Concrete was mixed up using a mix of approximately 4:1 aggregate to cement with water added until the required slump was achieved. The aggregate was a mix of ballast and sharp sand, with the larger ballast gravel having to be picked out by hand, in order to fit around the weld mesh reinforcement.

Wall thicknesses were only 30mm, held at thickness by these spacers at the top of each wall. In hindsight, extra bracing was required to the exterior walls as bowing occurred as the concrete level rose, and had to be contained with ratchet straps and wood blocks. I will blame it on the rushed schedule that I realised this for the interior faces, but forgot the exterior ones!

The casting, as removed from the mould. Not perfect. With hindsight, a mix with just sharp sand would have worked better and a slightly looser mix. Unavoidable was the scorching summer weekend that I poured this on, which did not give me as much working time as I would have preferred!

Here you can see the cast-in-situ PVC pipe that formed the outflow for the turbine.

These voids were repaired by filling with a sharp sand and cement mix. Some formwork was reattached to the interior and exterior faces before filling from a small hole at the outside top of the void. Copious vibration from the sander resulted in a properly repaired structure.

Some additional formwork was built up to repair the top of the buttresses that formed the bridge deck supports.

A couple of coats of masonry paint sealed the tank thoroughly, and a sharp sand and casting epoxy mix provided a "river bed" outfall. This was then plumbed into a catch bucket fitted with a sump pump to recirculate the water back to the reservoir tank.

This casting was to become the bridge deck.

This lathe backdrop was an early project of mine. A place for every tool and every tool in its place.

A combination of hooks, hardwood dovetails and blocks, line bent acrylic and folded aluminium ensured that all the components were safely held, then I drew around each tool and painted the enclosed area black, to ensure at a glance, that each tool could be accounted for. On either side of the board is a poster showing thread sizes and pitches and a metric/imperial conversion table. I repeated this for our second lathe, this ensured a consistent toolset for each lathe.

Some stage blocks built for (and with) Drama. I designed a kit of panels, including a router jig for the handle slots, to enable batch production of these boxes.

Drama students and teaching staff then spent a couple of after school sessions with me, firstly gluing and nailing each box together, before painting each block black. This saved the Drama department several hundred pounds versus buying pre-built blocks.

This tiered staging is a mock up for a 'bleachers' stage backdrop for 'Grease' the musical. We had the stage decks already and legs in two heights.
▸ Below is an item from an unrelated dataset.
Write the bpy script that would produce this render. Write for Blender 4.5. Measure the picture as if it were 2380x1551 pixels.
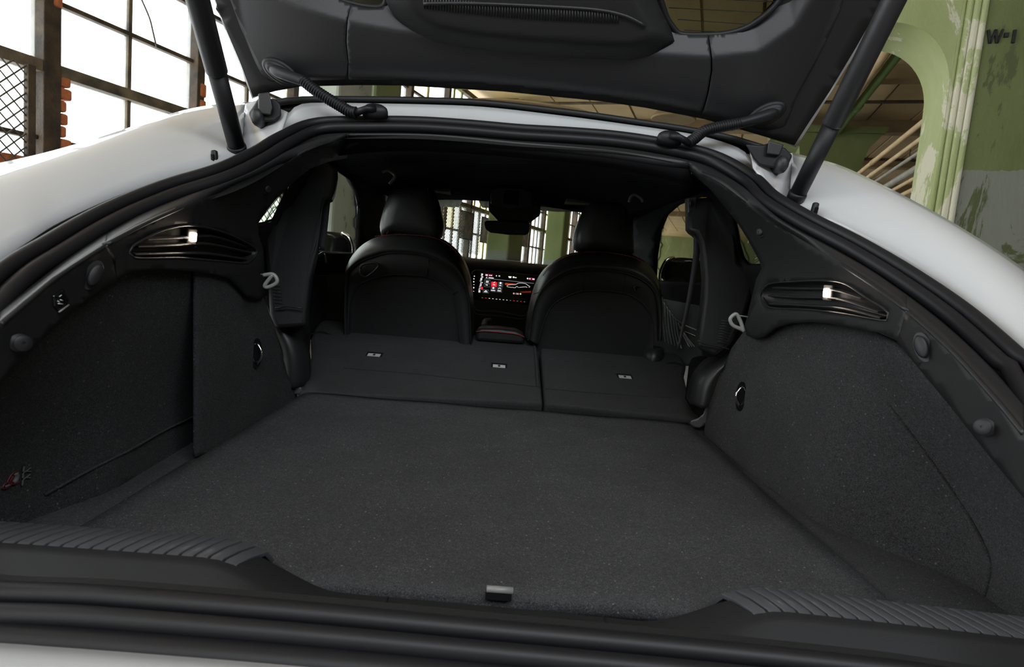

I then determined the necessary lengths and quantity of additional legs required to achieve the desired stage layout.

I then ordered pre-cut aluminium scaffold tube and plastic plugs in the necessary numbers.

When Food Technology require knife blocks to store their chef knives, I realised upon a little research that there wasn't anywhere that sold a holder for 26 knives, each the same size!

I designed this knife block from PETG for its food safe and easy clean features. The knife holes were laser cut, with the bend lines being engraved, then bent using a hot wire strip heater. The seam was at the bottom to enable any water on the knives to run out.

Oiled and waxed oak end-caps were later added to ensure that the blades could not be touched in transit. These were attached with wood screws to enable them to be removed for cleaning, but still requiring tools to do so.

A similar design yielded two smaller versions for these paring knives. These were likewise fitted with hardwood end-caps.

Notice how the handles are canted to the outside, but the blades do not touch in the centre. This was achieved by modelling the knife geometry and testing in CAD assembly. These particular models were drawn in Onshape.